# START OF Data rows

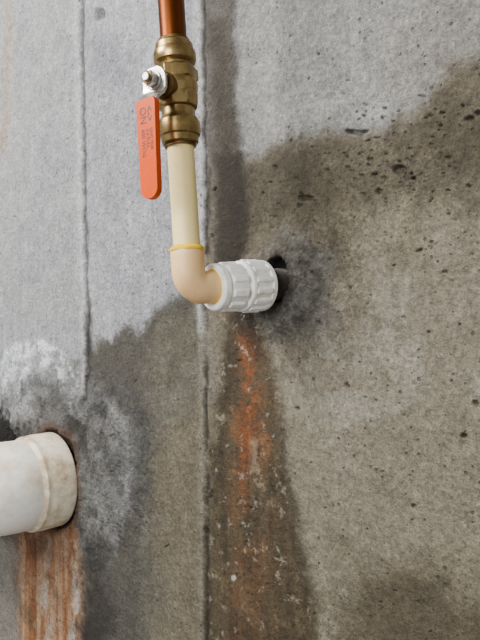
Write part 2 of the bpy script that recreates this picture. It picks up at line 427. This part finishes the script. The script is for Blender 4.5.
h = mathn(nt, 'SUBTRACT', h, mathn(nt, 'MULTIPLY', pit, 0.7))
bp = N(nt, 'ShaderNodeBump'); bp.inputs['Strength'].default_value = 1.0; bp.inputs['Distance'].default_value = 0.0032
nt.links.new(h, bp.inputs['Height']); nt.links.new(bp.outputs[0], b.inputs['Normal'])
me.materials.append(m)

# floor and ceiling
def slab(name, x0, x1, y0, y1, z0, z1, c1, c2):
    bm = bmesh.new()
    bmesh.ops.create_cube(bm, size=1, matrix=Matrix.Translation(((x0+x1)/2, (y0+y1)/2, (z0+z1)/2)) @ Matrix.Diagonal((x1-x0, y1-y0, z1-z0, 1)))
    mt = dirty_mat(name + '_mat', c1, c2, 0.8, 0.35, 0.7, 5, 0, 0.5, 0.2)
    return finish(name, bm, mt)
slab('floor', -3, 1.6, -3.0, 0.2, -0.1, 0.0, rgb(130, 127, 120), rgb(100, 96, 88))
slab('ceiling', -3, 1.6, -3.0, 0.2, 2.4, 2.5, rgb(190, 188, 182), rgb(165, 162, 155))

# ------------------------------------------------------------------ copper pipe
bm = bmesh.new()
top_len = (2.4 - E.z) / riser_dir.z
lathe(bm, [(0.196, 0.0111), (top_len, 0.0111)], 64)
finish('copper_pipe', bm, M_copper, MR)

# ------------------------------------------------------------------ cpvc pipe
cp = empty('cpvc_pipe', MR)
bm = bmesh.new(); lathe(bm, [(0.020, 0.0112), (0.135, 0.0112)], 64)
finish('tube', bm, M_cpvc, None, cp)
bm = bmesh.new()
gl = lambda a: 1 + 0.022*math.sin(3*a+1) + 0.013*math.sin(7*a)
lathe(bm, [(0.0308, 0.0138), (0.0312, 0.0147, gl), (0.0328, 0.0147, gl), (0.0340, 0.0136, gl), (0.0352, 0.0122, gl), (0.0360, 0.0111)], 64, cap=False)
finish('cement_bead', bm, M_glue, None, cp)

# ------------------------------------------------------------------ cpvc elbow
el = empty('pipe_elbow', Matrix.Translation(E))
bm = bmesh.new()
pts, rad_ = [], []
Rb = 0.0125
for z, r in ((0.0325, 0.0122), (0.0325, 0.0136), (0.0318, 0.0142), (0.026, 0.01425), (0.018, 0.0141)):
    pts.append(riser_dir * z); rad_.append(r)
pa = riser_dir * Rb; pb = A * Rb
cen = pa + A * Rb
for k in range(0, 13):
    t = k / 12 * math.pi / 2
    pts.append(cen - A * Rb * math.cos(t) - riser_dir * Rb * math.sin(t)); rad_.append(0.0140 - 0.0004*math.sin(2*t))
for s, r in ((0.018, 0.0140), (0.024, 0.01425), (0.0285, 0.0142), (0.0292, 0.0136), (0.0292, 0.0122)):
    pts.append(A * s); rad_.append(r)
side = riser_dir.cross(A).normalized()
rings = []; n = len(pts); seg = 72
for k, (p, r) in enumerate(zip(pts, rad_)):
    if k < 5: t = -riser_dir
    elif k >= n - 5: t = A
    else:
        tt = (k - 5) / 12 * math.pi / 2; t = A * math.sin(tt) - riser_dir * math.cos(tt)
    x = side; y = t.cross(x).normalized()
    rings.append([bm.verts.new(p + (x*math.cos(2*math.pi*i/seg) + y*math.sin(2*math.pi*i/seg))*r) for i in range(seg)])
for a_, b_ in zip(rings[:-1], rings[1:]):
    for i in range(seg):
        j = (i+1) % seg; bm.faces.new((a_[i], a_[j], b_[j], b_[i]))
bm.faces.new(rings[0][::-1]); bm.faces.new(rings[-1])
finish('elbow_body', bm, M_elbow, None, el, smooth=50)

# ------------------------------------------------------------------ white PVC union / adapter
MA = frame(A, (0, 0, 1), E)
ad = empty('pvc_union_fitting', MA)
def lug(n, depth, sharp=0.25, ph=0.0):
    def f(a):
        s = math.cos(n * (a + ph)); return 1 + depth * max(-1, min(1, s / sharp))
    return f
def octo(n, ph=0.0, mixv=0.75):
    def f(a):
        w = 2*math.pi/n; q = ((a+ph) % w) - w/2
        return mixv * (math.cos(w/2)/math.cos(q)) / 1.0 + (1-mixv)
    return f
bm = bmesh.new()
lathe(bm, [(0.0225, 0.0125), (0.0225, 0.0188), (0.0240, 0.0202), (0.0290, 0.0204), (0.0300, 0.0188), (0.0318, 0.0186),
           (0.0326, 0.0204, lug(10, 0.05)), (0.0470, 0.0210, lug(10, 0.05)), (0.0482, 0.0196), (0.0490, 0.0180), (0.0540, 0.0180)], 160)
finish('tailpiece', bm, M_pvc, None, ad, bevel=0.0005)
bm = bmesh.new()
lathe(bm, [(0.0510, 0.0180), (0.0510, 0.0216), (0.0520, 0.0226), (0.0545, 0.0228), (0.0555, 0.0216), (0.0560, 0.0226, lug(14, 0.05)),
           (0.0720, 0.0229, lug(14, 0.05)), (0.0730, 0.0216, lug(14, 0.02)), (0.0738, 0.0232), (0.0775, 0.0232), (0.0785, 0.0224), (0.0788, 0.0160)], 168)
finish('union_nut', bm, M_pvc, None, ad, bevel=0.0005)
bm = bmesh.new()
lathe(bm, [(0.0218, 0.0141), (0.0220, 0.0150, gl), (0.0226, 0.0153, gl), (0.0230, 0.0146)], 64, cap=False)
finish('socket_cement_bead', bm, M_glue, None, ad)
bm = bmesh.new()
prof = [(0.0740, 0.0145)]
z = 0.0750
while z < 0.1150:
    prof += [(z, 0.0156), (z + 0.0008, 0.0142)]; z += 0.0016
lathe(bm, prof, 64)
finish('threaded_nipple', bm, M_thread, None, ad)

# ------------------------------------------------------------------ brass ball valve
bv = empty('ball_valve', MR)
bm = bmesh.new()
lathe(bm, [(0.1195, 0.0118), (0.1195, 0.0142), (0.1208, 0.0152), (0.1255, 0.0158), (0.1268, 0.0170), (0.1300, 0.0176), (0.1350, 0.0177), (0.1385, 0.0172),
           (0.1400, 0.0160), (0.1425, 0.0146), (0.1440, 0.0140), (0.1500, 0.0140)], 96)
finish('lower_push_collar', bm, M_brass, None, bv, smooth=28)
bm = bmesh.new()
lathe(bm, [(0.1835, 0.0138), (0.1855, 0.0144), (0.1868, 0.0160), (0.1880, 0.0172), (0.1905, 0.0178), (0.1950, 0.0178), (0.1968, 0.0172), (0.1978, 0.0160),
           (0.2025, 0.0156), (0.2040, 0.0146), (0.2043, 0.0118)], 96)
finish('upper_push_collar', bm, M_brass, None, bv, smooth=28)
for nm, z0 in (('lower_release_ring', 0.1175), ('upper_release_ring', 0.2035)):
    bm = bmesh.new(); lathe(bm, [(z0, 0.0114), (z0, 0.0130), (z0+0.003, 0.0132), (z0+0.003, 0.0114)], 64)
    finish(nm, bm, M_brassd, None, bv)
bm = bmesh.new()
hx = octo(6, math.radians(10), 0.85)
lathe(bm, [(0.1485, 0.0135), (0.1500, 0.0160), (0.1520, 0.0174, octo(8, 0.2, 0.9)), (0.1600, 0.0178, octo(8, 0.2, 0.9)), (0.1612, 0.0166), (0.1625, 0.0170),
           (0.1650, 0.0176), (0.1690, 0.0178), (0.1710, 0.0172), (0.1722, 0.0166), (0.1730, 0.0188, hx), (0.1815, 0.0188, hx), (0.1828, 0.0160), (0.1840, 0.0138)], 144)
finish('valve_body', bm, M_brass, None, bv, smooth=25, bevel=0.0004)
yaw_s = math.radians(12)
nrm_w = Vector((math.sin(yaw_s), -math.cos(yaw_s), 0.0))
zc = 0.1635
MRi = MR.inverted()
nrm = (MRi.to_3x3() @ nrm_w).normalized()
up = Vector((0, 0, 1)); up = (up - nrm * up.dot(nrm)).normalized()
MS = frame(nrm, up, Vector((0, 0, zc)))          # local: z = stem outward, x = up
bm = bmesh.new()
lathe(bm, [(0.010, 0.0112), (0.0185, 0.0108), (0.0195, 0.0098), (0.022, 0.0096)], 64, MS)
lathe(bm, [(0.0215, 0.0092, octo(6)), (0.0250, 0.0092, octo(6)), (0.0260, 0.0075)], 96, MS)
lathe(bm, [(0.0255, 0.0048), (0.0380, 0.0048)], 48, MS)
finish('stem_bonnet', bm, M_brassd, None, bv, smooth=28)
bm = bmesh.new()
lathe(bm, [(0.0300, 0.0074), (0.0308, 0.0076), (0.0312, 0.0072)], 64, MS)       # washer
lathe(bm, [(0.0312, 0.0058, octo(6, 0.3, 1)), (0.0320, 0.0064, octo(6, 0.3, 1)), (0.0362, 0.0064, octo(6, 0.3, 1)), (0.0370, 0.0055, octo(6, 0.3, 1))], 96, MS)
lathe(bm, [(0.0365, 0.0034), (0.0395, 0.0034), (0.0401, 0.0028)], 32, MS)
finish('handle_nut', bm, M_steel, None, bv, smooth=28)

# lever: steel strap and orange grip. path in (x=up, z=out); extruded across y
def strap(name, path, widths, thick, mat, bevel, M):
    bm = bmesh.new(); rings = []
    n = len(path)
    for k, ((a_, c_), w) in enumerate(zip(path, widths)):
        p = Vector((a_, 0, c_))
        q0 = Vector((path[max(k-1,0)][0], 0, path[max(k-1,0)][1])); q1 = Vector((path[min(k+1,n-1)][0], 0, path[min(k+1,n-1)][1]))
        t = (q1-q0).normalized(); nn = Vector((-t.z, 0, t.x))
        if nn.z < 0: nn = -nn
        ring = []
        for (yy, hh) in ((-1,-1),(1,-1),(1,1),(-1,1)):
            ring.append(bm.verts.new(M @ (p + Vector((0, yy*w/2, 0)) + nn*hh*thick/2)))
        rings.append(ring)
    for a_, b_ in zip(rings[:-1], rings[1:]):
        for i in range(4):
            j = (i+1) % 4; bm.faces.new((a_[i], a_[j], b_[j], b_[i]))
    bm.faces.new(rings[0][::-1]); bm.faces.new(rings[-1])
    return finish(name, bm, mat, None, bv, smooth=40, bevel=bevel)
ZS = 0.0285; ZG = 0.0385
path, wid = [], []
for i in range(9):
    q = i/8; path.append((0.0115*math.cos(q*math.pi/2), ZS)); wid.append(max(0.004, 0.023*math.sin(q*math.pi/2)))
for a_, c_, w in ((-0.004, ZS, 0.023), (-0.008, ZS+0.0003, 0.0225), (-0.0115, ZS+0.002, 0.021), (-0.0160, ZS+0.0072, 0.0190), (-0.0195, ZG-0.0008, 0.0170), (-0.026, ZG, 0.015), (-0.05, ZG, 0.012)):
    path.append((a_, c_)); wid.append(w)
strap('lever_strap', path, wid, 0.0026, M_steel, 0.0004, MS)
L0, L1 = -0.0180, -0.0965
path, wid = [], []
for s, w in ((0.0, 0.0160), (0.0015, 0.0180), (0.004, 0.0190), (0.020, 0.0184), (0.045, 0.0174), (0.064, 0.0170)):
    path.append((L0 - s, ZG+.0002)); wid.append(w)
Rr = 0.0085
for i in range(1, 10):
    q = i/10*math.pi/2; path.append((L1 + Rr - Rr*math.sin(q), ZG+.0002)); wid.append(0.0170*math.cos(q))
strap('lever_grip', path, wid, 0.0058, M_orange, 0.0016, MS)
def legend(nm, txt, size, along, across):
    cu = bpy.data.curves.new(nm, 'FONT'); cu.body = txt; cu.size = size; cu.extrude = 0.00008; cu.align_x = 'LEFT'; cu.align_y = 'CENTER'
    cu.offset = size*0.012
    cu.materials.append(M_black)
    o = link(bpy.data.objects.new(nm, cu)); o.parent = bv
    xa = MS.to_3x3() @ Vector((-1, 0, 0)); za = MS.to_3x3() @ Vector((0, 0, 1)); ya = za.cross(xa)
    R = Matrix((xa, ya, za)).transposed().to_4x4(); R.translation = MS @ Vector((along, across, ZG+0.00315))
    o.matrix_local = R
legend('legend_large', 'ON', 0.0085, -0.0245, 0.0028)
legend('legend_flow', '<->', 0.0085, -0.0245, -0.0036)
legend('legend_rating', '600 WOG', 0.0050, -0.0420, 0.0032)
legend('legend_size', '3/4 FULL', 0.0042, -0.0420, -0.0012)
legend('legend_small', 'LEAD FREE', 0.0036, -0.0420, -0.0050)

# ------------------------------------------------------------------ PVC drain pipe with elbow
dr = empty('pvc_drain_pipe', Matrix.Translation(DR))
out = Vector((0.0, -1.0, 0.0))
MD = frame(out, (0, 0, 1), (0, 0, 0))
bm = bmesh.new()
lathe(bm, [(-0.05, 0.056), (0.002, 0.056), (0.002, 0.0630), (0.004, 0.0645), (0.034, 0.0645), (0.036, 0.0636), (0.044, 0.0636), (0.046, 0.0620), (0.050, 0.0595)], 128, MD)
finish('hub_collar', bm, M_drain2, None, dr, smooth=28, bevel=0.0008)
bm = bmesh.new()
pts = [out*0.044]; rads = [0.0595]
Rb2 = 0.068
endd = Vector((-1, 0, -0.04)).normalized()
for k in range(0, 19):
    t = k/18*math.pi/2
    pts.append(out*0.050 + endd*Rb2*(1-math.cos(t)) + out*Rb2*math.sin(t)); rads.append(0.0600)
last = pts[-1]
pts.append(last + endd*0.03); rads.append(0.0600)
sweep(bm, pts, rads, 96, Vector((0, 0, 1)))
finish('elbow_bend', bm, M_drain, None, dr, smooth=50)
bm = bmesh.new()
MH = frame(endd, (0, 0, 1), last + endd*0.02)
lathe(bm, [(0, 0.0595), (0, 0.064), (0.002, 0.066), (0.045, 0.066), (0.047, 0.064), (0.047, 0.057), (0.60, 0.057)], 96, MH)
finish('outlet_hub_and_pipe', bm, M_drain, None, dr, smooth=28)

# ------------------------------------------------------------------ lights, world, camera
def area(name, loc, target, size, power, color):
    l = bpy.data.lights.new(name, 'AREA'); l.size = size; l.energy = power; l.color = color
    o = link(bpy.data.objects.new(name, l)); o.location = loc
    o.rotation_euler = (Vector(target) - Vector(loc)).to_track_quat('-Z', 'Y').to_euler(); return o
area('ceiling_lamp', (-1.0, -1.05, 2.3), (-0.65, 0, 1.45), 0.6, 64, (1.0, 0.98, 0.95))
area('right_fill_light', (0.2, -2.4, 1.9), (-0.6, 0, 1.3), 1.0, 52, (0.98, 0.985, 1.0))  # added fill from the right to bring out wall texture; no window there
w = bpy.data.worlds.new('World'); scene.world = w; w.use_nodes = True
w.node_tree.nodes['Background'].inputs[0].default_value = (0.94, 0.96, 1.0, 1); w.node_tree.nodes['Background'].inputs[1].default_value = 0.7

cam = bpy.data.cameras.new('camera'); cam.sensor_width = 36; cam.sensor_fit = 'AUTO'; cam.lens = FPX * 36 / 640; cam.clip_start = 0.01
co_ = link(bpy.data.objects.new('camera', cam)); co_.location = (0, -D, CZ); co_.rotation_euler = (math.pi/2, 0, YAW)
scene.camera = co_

# END OF Data rows
# START OF Data rows

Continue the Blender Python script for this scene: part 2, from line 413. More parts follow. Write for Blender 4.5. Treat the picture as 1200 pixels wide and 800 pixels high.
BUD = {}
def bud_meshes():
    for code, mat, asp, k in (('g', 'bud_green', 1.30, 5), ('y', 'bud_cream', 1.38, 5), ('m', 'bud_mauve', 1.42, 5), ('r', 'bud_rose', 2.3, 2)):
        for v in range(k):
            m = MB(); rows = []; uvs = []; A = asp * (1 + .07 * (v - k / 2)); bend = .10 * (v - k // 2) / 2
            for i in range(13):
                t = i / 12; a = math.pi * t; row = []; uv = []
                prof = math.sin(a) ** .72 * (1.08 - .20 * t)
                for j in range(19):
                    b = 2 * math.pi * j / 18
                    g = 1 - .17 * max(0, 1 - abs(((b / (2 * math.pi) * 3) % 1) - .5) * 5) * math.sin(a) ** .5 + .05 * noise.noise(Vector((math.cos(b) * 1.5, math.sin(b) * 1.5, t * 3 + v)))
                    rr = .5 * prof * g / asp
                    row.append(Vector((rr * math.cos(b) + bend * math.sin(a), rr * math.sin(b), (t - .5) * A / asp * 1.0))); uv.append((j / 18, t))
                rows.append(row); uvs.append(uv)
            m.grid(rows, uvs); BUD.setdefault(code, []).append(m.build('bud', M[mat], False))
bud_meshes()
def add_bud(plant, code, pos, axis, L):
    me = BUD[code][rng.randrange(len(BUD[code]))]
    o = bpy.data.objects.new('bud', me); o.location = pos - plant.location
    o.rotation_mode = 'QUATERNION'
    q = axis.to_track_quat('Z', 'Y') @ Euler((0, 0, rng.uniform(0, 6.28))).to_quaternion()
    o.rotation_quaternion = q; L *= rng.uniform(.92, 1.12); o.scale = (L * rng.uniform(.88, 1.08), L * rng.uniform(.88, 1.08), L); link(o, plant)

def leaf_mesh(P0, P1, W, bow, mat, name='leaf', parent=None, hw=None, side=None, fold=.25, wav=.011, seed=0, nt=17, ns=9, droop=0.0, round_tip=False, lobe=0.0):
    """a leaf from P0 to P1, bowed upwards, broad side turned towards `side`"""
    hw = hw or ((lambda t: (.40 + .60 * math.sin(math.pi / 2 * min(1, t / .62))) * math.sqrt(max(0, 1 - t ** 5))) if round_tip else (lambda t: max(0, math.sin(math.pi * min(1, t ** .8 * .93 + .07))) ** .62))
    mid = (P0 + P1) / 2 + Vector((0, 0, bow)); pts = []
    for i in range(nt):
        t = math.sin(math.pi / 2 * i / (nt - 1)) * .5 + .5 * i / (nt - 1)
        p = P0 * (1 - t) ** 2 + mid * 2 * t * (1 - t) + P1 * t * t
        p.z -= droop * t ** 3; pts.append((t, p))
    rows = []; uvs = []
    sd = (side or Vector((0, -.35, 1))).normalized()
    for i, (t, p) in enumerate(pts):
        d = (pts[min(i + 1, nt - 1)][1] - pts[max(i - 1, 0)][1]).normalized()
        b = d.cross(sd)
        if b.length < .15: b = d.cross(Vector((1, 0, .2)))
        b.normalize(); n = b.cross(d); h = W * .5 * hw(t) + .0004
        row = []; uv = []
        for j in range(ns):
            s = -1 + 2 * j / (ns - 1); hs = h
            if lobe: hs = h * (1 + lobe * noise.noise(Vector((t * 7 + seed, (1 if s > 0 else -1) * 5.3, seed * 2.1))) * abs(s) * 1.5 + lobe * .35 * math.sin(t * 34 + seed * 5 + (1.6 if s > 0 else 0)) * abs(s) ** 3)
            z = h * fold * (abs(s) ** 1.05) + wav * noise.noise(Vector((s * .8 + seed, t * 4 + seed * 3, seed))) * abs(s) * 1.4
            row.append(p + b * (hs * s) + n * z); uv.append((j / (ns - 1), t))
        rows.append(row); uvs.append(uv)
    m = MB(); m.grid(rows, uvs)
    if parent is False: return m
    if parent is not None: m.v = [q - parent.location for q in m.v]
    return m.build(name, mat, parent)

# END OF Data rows

→ **Request**
Only the lines from the one bearing "Write part 2" through the one bearing "rgb(165, 162, 155))" should be repeated, exactly as given.

→ **Output for this exercise**
Write part 2 of the bpy script that recreates this picture. It picks up at line 427. This part finishes the script. The script is for Blender 4.5.
h = mathn(nt, 'SUBTRACT', h, mathn(nt, 'MULTIPLY', pit, 0.7))
bp = N(nt, 'ShaderNodeBump'); bp.inputs['Strength'].default_value = 1.0; bp.inputs['Distance'].default_value = 0.0032
nt.links.new(h, bp.inputs['Height']); nt.links.new(bp.outputs[0], b.inputs['Normal'])
me.materials.append(m)

# floor and ceiling
def slab(name, x0, x1, y0, y1, z0, z1, c1, c2):
    bm = bmesh.new()
    bmesh.ops.create_cube(bm, size=1, matrix=Matrix.Translation(((x0+x1)/2, (y0+y1)/2, (z0+z1)/2)) @ Matrix.Diagonal((x1-x0, y1-y0, z1-z0, 1)))
    mt = dirty_mat(name + '_mat', c1, c2, 0.8, 0.35, 0.7, 5, 0, 0.5, 0.2)
    return finish(name, bm, mt)
slab('floor', -3, 1.6, -3.0, 0.2, -0.1, 0.0, rgb(130, 127, 120), rgb(100, 96, 88))
slab('ceiling', -3, 1.6, -3.0, 0.2, 2.4, 2.5, rgb(190, 188, 182), rgb(165, 162, 155))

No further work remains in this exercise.